Leonard’s overall conclusions, which for me were the main attraction, that aliens had intervened in human evolution, that they had been visiting us for millions of years, supported by his photographic findings, were suddenly hobbled, their hard data foundation brutally knocked out from under them. Even back then, I remember thinking that this didn’t make his claims necessarily false, it just meant that they weren’t supported the way he said they were.

The next time I encountered lunar archaeology claims, in Don Wilson’s Our Mysterious Spaceship Moon, I knew how to approach them. I systematically checked every claim as it came up, which in pre-internet days wasn’t quite as trivial as it sounds now. This more proactive approach, that involved a lot of biking to the public library and a lot of digging through index card catalogues, I  retroactively applied to my other pseudo-archaoelogical readings and explorations, in Atlantis and Mu, at the Nazca Lines and at Stonehenge, which I began revisiting with new weapons at my disposal.

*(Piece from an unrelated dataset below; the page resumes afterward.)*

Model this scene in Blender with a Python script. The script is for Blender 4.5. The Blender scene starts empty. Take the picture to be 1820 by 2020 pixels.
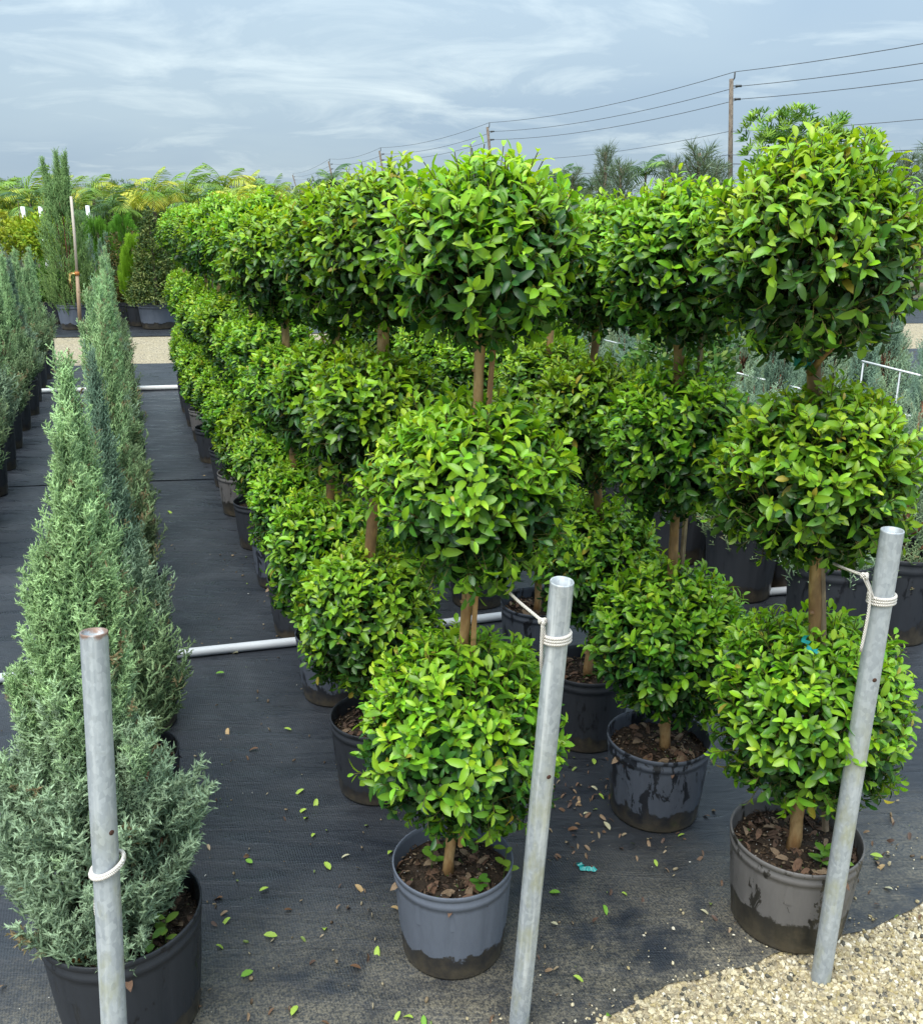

6 thoughts on “My encounter with pseudo-archaeology

  1. Tes parents n’ont jamais été ennuyés par tes ”conférences”. Pour ma part, j’adore lire tes textes, même si je ne les comprends pas toujours… L’évolution de ta pensée et ta recherche de la réalité m’ont toujours fascinée. J’aimerais tellement que tu nous en parle plus souvent. Au moins, tu écris.

    Liked by 1 person

  2. We had much fun on those road trips and day trips. You did comment a lot and I used to listen and return comments and, at times, correct some misinterpretations. Once I Said: André Costopoulos instant lectures; you shot back: Paul Costopoulos instant sarcasm…and we all laughed.

    Liked by 1 person

  3. Reminds me of when a flat earther was pointing at some artifacts in a photo of the earth from the moon. He didn’t realize that was from JPEG compression and the original didn’t have that. Always verify the source material.


  4. From these book shelves of esoterica, Hollywood came up with the Lovecraft series on TV. Twisted stuff and filled with satanic imagery and racism. Not very pseudo-scientific, more like political mind control writers.